A couple of weekends ago I got to be a 4th grader again. It was wonderful.
Fourth graders in California are required to learn about California history. And while what I learned was decidedly a history of Europeans in California, it is true that you cannot separate the state’s history from the 21 missions built by the Spanish in the 18th Century.

The California Art Club is painting the missions this year, the 300th anniversary of the birth of mission founder Father Junipero Serra. So I made the five-hour drive to Mission San Antonio de Padua, in southern Monterey County, for a weekend of painting with the Club. And I got to learn once again about the missions and California history. (Again from a more-or-less European perspective.)

Mission San Antonio is the third mission to be established, originally in 1771 and moved to its present location in 1773. At its peak, the mission housed about 1,300 Salinan Indians. They grew grapes and made wine for church ceremonies, grew olives and made olive oil, had a tannery to tan hides for export back to the East Coast (readers of Two Years Before the Mast, by Richard Henry Dana, will recognize that part). The mission was abandoned late in the 19th Century, until the Franciscans returned in the 20th.
Today’s structures are only partly original.

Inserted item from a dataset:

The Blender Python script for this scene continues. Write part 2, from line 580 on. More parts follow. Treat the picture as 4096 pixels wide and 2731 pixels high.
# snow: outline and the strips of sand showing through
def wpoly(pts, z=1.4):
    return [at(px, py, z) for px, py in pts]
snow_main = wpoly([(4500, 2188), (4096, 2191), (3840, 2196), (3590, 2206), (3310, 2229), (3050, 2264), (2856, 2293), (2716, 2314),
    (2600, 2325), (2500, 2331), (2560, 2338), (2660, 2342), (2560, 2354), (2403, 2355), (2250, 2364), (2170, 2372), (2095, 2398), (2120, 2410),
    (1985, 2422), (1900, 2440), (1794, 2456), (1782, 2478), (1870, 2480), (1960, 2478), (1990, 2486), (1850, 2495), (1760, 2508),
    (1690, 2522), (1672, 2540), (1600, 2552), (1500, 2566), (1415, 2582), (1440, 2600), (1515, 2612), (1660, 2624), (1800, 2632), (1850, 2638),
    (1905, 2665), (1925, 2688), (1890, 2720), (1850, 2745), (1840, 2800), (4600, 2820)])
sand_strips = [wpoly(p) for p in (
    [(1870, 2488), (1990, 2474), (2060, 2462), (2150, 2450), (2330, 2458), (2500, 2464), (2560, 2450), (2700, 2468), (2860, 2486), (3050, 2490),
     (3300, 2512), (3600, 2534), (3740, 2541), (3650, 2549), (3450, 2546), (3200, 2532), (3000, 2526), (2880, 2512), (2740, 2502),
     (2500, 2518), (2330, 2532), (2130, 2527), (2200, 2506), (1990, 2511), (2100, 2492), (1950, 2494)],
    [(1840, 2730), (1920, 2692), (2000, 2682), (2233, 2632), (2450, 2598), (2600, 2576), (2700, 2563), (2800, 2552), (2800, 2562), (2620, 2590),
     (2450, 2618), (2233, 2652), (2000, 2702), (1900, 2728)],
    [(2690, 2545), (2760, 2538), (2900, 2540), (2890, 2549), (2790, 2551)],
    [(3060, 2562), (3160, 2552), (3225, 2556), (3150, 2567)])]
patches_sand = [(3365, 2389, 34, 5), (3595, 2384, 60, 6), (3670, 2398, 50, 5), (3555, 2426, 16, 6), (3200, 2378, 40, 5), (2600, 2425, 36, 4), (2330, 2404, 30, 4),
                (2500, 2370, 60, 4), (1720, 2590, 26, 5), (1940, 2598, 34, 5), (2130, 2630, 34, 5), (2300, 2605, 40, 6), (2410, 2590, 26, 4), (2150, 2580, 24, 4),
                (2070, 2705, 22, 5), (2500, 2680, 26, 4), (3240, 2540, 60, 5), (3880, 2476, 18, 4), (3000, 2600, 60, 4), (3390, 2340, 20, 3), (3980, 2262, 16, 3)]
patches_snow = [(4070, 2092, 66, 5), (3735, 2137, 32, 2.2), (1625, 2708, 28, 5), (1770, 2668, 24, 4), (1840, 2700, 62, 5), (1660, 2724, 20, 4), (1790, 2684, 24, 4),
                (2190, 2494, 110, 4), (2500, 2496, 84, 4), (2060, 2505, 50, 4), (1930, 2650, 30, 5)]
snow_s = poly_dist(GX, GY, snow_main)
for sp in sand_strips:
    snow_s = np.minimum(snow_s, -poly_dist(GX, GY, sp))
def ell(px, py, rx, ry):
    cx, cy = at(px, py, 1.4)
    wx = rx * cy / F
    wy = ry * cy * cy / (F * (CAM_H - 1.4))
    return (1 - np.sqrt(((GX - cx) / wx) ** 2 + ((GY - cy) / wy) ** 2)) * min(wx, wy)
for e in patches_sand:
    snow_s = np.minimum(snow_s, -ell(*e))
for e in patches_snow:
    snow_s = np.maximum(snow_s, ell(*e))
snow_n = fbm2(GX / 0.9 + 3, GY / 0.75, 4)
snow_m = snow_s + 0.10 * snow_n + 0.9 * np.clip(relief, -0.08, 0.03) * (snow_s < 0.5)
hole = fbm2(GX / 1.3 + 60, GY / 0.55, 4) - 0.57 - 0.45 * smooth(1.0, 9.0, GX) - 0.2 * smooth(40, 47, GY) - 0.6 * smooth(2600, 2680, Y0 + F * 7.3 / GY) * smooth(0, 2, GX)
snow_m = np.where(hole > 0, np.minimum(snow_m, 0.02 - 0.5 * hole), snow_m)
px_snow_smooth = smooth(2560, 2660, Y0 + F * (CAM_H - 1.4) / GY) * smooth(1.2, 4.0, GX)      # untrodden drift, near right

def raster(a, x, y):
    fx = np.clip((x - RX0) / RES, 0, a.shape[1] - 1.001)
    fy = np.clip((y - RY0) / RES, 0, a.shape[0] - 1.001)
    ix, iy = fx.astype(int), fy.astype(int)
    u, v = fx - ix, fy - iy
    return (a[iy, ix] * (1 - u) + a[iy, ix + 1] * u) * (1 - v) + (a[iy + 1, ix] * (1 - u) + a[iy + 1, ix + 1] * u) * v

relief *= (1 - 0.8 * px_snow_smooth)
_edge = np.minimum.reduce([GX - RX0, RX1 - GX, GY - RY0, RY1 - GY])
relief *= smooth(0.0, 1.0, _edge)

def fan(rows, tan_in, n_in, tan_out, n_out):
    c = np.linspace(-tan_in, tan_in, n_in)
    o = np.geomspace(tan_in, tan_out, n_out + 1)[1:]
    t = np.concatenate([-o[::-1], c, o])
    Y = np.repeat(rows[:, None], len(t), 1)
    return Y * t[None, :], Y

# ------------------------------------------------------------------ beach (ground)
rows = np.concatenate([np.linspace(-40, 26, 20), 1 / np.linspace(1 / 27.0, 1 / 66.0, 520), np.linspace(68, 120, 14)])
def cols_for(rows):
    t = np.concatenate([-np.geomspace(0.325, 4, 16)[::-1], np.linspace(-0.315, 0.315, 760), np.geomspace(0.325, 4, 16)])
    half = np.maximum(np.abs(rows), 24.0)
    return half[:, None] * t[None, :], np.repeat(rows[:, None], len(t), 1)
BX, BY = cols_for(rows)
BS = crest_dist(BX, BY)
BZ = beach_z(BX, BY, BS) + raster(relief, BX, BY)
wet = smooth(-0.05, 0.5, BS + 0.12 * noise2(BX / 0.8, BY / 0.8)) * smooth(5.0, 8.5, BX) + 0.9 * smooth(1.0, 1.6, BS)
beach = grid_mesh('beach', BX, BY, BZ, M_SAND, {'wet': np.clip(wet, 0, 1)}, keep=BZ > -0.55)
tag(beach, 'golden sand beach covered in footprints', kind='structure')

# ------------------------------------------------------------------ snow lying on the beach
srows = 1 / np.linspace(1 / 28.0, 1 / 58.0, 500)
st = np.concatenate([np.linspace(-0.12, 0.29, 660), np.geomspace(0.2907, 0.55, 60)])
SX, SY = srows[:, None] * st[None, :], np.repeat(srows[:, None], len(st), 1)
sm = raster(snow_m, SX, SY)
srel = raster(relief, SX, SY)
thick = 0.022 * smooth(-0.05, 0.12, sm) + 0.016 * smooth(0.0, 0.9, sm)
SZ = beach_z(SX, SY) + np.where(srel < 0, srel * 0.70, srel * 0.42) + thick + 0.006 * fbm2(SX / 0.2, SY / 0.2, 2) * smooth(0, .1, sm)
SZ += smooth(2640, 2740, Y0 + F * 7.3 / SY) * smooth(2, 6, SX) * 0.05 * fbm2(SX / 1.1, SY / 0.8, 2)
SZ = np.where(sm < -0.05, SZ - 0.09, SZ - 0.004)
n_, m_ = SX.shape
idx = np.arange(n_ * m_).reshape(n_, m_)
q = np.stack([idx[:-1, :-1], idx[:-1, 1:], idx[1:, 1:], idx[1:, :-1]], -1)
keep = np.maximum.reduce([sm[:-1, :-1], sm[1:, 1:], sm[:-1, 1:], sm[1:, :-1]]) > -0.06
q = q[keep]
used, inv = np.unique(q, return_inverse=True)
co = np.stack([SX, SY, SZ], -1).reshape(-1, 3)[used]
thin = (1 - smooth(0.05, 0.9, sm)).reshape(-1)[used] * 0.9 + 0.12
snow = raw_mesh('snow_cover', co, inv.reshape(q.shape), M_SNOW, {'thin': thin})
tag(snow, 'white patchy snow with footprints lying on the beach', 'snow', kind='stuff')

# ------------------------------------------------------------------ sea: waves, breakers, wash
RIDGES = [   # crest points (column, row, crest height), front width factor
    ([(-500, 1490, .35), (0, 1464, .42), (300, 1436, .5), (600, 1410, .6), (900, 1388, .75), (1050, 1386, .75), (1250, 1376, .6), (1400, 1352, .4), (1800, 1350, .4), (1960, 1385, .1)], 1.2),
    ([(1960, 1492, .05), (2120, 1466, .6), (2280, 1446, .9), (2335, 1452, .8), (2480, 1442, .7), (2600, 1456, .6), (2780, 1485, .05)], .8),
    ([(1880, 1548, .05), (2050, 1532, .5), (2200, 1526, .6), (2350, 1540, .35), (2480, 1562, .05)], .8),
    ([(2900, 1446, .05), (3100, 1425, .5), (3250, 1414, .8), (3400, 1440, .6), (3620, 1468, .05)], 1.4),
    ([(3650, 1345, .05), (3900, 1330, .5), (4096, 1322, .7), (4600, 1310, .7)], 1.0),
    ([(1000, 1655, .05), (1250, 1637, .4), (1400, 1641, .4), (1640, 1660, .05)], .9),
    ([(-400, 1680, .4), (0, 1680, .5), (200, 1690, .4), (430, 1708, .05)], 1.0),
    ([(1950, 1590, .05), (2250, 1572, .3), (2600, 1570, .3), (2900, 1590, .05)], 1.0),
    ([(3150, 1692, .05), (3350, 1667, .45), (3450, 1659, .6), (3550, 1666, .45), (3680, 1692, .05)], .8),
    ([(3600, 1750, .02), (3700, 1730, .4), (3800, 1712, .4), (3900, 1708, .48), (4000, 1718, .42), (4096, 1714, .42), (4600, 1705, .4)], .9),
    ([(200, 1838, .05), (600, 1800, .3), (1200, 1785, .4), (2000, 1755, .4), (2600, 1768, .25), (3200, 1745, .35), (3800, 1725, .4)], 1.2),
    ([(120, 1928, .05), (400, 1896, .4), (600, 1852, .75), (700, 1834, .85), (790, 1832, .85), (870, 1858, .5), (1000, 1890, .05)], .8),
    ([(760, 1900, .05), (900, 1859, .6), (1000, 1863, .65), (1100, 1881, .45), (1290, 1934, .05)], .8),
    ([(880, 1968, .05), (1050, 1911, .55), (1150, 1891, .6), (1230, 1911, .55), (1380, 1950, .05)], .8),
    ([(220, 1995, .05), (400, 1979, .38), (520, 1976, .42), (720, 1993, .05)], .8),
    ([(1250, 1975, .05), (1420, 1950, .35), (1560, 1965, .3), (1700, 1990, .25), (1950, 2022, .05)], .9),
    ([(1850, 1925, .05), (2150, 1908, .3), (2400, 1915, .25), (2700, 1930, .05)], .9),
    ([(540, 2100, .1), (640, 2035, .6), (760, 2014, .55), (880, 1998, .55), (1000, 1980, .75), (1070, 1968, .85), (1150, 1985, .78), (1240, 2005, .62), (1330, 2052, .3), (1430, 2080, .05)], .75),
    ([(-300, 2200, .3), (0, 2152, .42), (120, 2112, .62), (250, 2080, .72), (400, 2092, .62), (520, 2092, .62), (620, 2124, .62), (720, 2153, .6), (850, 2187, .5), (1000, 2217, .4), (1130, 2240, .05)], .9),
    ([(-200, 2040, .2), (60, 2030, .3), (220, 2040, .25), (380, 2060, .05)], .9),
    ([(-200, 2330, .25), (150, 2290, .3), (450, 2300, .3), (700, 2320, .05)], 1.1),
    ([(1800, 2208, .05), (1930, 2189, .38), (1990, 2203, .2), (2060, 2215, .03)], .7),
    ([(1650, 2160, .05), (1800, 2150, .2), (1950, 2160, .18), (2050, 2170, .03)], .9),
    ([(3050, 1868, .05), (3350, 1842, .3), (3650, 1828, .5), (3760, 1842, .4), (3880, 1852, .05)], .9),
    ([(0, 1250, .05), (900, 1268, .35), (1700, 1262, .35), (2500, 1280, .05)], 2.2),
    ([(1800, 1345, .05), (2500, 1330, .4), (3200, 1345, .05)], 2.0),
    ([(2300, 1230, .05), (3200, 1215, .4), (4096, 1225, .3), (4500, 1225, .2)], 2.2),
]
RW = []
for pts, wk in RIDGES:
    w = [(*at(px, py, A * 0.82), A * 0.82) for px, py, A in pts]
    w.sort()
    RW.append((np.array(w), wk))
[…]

The church’s roof collapsed in the 1906 earthquake, and other earthquakes and termites took their toll—so, while some original structures remain (such as the walls of the church), much has been rebuilt and fitted with things like electricity and indoor plumbing.
What’s most amazing is that the land around Mission San Antonio has never been developed. Archaeologists have been working since the 1970s to locate and catalog the artifacts, so visitors today (many of them 4th graders) can see the foundations of the Salinan housing, the original wheat threshing floor, the grist mill and wine press (at least partially rebuilt) and tannery foundations. The remains of a millrace, built from Roman instructions in Latin, are still there.
This preservation happened because the mission now sits in the middle of an active Army base, Fort Hunter-Liggett. The weekend we were there, some 4,000 soldiers were on base for training. The irony is that, when the mission was founded, the friars did not want a military presence there.
And the painting? Well, it was definitely challenging. Many artists found painting the building’s archways in perspective during the short window of time one can work on a plein-air painting to be hard. And the adobe changed color every time I looked at it, from yellowish to orange-y to pink-y to dull reddish. (Not to say that all of these things can’t be fixed back in the studio!) So I can’t say I got any finished paintings—but I did learn a lot.

One final note. Mission San Antonio is in need of a seismic retrofit, which entails drilling through the adobe and installing steel supports. The cost will be about $12 million to $15 million. This tiny, but still active, parish has to raise the money itself. Here’s a link where you can donate money to preserve this important piece of California history. I hope you will consider donating to preserve this piece of California’s heritage.
And if you ever visit Mission San Antonio—watch out for the rattlesnakes.
Stephanie, this post brings back fond memories. When I was ten and in the fourth grade I entered my first art competition with a watercolor of Mission San Francisco de Assís better known as Mission Dolores in San Francisco. I guess fourth grade curriculum hasn’t changed much! I lived not far from the basilica and tried to capture the light and shadow on the Mission wall exteriors. Gosh, thanks for taking me back memory lane.